Set task — Without including any pictures, write out the listing below exactly.

----

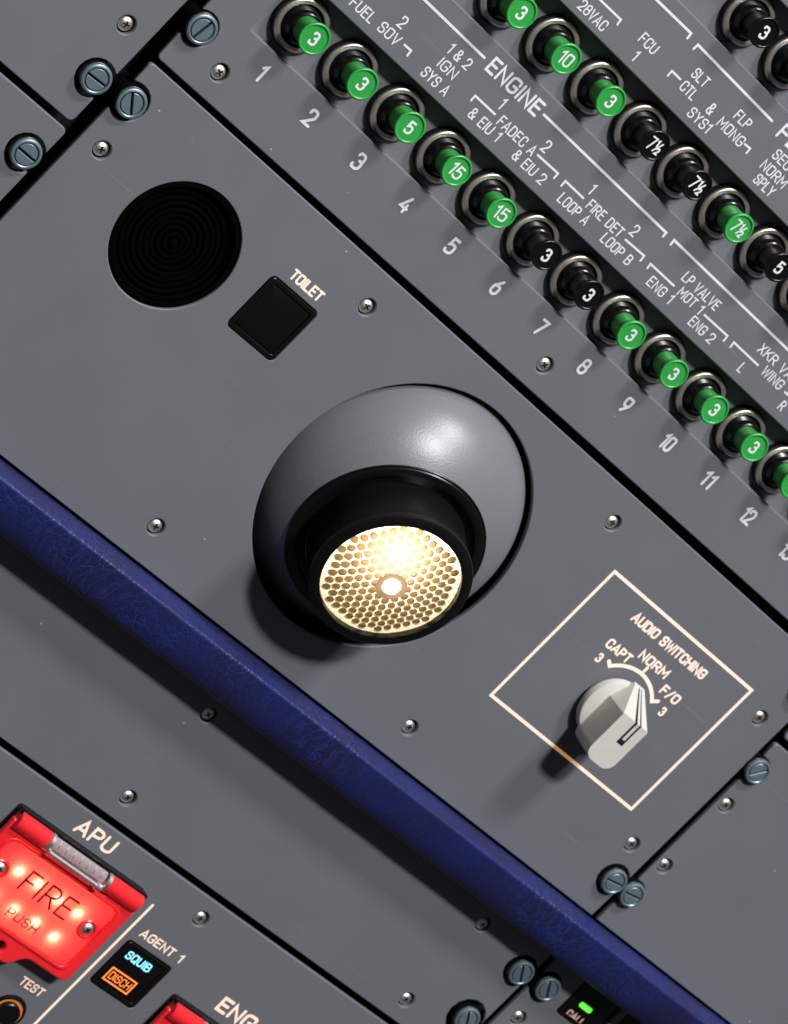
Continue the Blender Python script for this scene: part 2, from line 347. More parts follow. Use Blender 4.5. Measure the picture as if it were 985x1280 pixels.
g('h', .62, [(.0, .92), (.12, 1), (.12, .52)], [(.06, .08), (.50, .94)], [(.36, .38), (.36, .50, .1), (.60, .50, .1), (.60, .30, .08), (.36, 0), (.62, 0)])
g(' ', .22)
def ribbon(V, F, pts, hw, z, seg=5):
    P = [pts[0]]
    for p in pts[1:]:
        if math.hypot(p[0] - P[-1][0], p[1] - P[-1][1]) > 1e-4: P.append(p)
    closed = len(P) > 3 and math.hypot(P[0][0] - P[-1][0], P[0][1] - P[-1][1]) < 1e-3
    if closed: P = P[:-1]
    n = len(P); L, Rr = [], []
    for i in range(n):
        p = Vector(P[i])
        a = p - Vector(P[i - 1]) if (i > 0 or closed) else None
        b = Vector(P[(i + 1) % n]) - p if (i < n - 1 or closed) else None
        a = a or b; b = b or a
        na = Vector((-a.y, a.x)).normalized(); nb = Vector((-b.y, b.x)).normalized(); mm = na + nb
        if mm.length < 1e-3: mm = na
        mm.normalize(); k = min(1 / max(.33, mm.dot(na)), 2.2) * hw
        L.append(p + mm * k); Rr.append(p - mm * k)
    k0 = len(V)
    for i_, (a, b) in enumerate(zip(L, Rr)): zz = z + .03 * i_ / n; V.append((a.x, a.y, zz)); V.append((b.x, b.y, zz))
    rng = n if closed else n - 1
    for i in range(rng):
        j = (i + 1) % n; F.append((k0 + 2 * i, k0 + 2 * i + 1, k0 + 2 * j + 1, k0 + 2 * j))
    if not closed:
        for (c, q, l_, r_, flip) in ((P[0], P[1], k0, k0 + 1, 1), (P[-1], P[-2], k0 + 2 * n - 2, k0 + 2 * n - 1, 0)):
            d = (Vector(c) - Vector(q)); a0 = math.atan2(d.y, d.x); kk = len(V)
            for s in range(1, seg):
                a = a0 - PI / 2 + PI * s / seg; V.append((c[0] + hw * math.cos(a), c[1] + hw * math.sin(a), z + (0 if flip else .03 * (n - 1) / n)))
            arc = list(range(kk, len(V)))
            F.append(tuple([r_] + arc + [l_]) if not flip else tuple([l_] + arc + [r_]))
def stroke_pts(st):
    out = []
    for i, p in enumerate(st):
        P = Vector(p[:2])
        if len(p) < 3 or i in (0, len(st) - 1): out.append(tuple(P)); continue
        out += corner(P, Vector(st[i - 1][:2]) - P, Vector(st[i + 1][:2]) - P, p[2], 6)
    return out
def text_width(s, gap=.24): return sum(G[c][0] for c in s) + gap * (len(s) - 1)
def text_mesh(s, h, width=None, sw=.125, mat_=None, align='C', z=0.05, gap=.24):
    """stroke text, centred on the origin, reading along +x; h = height between stroke outsides"""
    hw = sw * h / 2; H = h - 2 * hw; w0 = text_width(s, gap) * H
    kx = (width - 2 * hw) / w0 if width else 1.0
    if s and w0 == 0: kx = 1
    W = w0 * kx; x = {'C': -W / 2, 'L': hw}[align]; V, F = [], []
    for ci, c in enumerate(s):
        gw, sts = G[c]
        for k, st in enumerate(sts):
            pts = [(x + px * H * kx, (py - .5) * H) for px, py in stroke_pts(st)]
            ribbon(V, F, pts, hw, z + 0.04 * k)
        x += (gw + gap) * H * kx
    me = mesh('lettering', V, F, mat_ or M_PRINT)
    for p in me.polygons: pass
    bm = bmesh.new(); bm.from_mesh(me)
    for fc in bm.faces:
        fc.normal_update()
        if fc.normal.z < 0: fc.normal_flip()
    bm.to_mesh(me); bm.free(); return me
def label(parent, s, p0, p1, h, sw=.125, m_=None, z=0.05, zp=0.0):
    """p0, p1: left-middle and right-middle of the printed text on the panel"""
    cx, cy = (p0[0] + p1[0]) / 2, (p0[1] + p1[1]) / 2; W = abs(p1[0] - p0[0])
    me = text_mesh(s, h, W if len(s) > 1 else None, sw, m_, z=z)
    pl = parent.matrix_basis.translation / S
    return link('lettering', me, parent, (cx - pl.x, cy - pl.y, zp))
def rule(parent, pts, wd=0.62, m_=None, name='printed_line'):
    V, F = [], []; ribbon(V, F, pts, wd / 2, 0.05)
    me = mesh(name, V, F, m_ or M_PRINT); bm = bmesh.new(); bm.from_mesh(me)
    for fc in bm.faces:
        fc.normal_update()
        if fc.normal.z < 0: fc.normal_flip()
    bm.to_mesh(me); bm.free()
    return link(name, me, parent)

# ------------------------------------------------------------------ the frame behind the panels
v, f = prism(rect(-260, 520, -430, 260), -14, -9, .2)
o = link('equipment_frame', mesh('equipment_frame', v, f, M_GAP)); o['kind'] = 'structure'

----

Written answer —
Continue the Blender Python script for this scene: part 2, from line 347. More parts follow. Use Blender 4.5. Measure the picture as if it were 985x1280 pixels.
g('h', .62, [(.0, .92), (.12, 1), (.12, .52)], [(.06, .08), (.50, .94)], [(.36, .38), (.36, .50, .1), (.60, .50, .1), (.60, .30, .08), (.36, 0), (.62, 0)])
g(' ', .22)
def ribbon(V, F, pts, hw, z, seg=5):
    P = [pts[0]]
    for p in pts[1:]:
        if math.hypot(p[0] - P[-1][0], p[1] - P[-1][1]) > 1e-4: P.append(p)
    closed = len(P) > 3 and math.hypot(P[0][0] - P[-1][0], P[0][1] - P[-1][1]) < 1e-3
    if closed: P = P[:-1]
    n = len(P); L, Rr = [], []
    for i in range(n):
        p = Vector(P[i])
        a = p - Vector(P[i - 1]) if (i > 0 or closed) else None
        b = Vector(P[(i + 1) % n]) - p if (i < n - 1 or closed) else None
        a = a or b; b = b or a
        na = Vector((-a.y, a.x)).normalized(); nb = Vector((-b.y, b.x)).normalized(); mm = na + nb
        if mm.length < 1e-3: mm = na
        mm.normalize(); k = min(1 / max(.33, mm.dot(na)), 2.2) * hw
        L.append(p + mm * k); Rr.append(p - mm * k)
    k0 = len(V)
    for i_, (a, b) in enumerate(zip(L, Rr)): zz = z + .03 * i_ / n; V.append((a.x, a.y, zz)); V.append((b.x, b.y, zz))
    rng = n if closed else n - 1
    for i in range(rng):
        j = (i + 1) % n; F.append((k0 + 2 * i, k0 + 2 * i + 1, k0 + 2 * j + 1, k0 + 2 * j))
    if not closed:
        for (c, q, l_, r_, flip) in ((P[0], P[1], k0, k0 + 1, 1), (P[-1], P[-2], k0 + 2 * n - 2, k0 + 2 * n - 1, 0)):
            d = (Vector(c) - Vector(q)); a0 = math.atan2(d.y, d.x); kk = len(V)
            for s in range(1, seg):
                a = a0 - PI / 2 + PI * s / seg; V.append((c[0] + hw * math.cos(a), c[1] + hw * math.sin(a), z + (0 if flip else .03 * (n - 1) / n)))
            arc = list(range(kk, len(V)))
            F.append(tuple([r_] + arc + [l_]) if not flip else tuple([l_] + arc + [r_]))
def stroke_pts(st):
    out = []
    for i, p in enumerate(st):
        P = Vector(p[:2])
        if len(p) < 3 or i in (0, len(st) - 1): out.append(tuple(P)); continue
        out += corner(P, Vector(st[i - 1][:2]) - P, Vector(st[i + 1][:2]) - P, p[2], 6)
    return out
def text_width(s, gap=.24): return sum(G[c][0] for c in s) + gap * (len(s) - 1)
def text_mesh(s, h, width=None, sw=.125, mat_=None, align='C', z=0.05, gap=.24):
    """stroke text, centred on the origin, reading along +x; h = height between stroke outsides"""
    hw = sw * h / 2; H = h - 2 * hw; w0 = text_width(s, gap) * H
    kx = (width - 2 * hw) / w0 if width else 1.0
    if s and w0 == 0: kx = 1
    W = w0 * kx; x = {'C': -W / 2, 'L': hw}[align]; V, F = [], []
    for ci, c in enumerate(s):
        gw, sts = G[c]
        for k, st in enumerate(sts):
            pts = [(x + px * H * kx, (py - .5) * H) for px, py in stroke_pts(st)]
            ribbon(V, F, pts, hw, z + 0.04 * k)
        x += (gw + gap) * H * kx
    me = mesh('lettering', V, F, mat_ or M_PRINT)
    for p in me.polygons: pass
    bm = bmesh.new(); bm.from_mesh(me)
    for fc in bm.faces:
        fc.normal_update()
        if fc.normal.z < 0: fc.normal_flip()
    bm.to_mesh(me); bm.free(); return me
def label(parent, s, p0, p1, h, sw=.125, m_=None, z=0.05, zp=0.0):
    """p0, p1: left-middle and right-middle of the printed text on the panel"""
    cx, cy = (p0[0] + p1[0]) / 2, (p0[1] + p1[1]) / 2; W = abs(p1[0] - p0[0])
    me = text_mesh(s, h, W if len(s) > 1 else None, sw, m_, z=z)
    pl = parent.matrix_basis.translation / S
    return link('lettering', me, parent, (cx - pl.x, cy - pl.y, zp))
def rule(parent, pts, wd=0.62, m_=None, name='printed_line'):
    V, F = [], []; ribbon(V, F, pts, wd / 2, 0.05)
    me = mesh(name, V, F, m_ or M_PRINT); bm = bmesh.new(); bm.from_mesh(me)
    for fc in bm.faces:
        fc.normal_update()
        if fc.normal.z < 0: fc.normal_flip()
    bm.to_mesh(me); bm.free()
    return link(name, me, parent)

# ------------------------------------------------------------------ the frame behind the panels
v, f = prism(rect(-260, 520, -430, 260), -14, -9, .2)
o = link('equipment_frame', mesh('equipment_frame', v, f, M_GAP)); o['kind'] = 'structure'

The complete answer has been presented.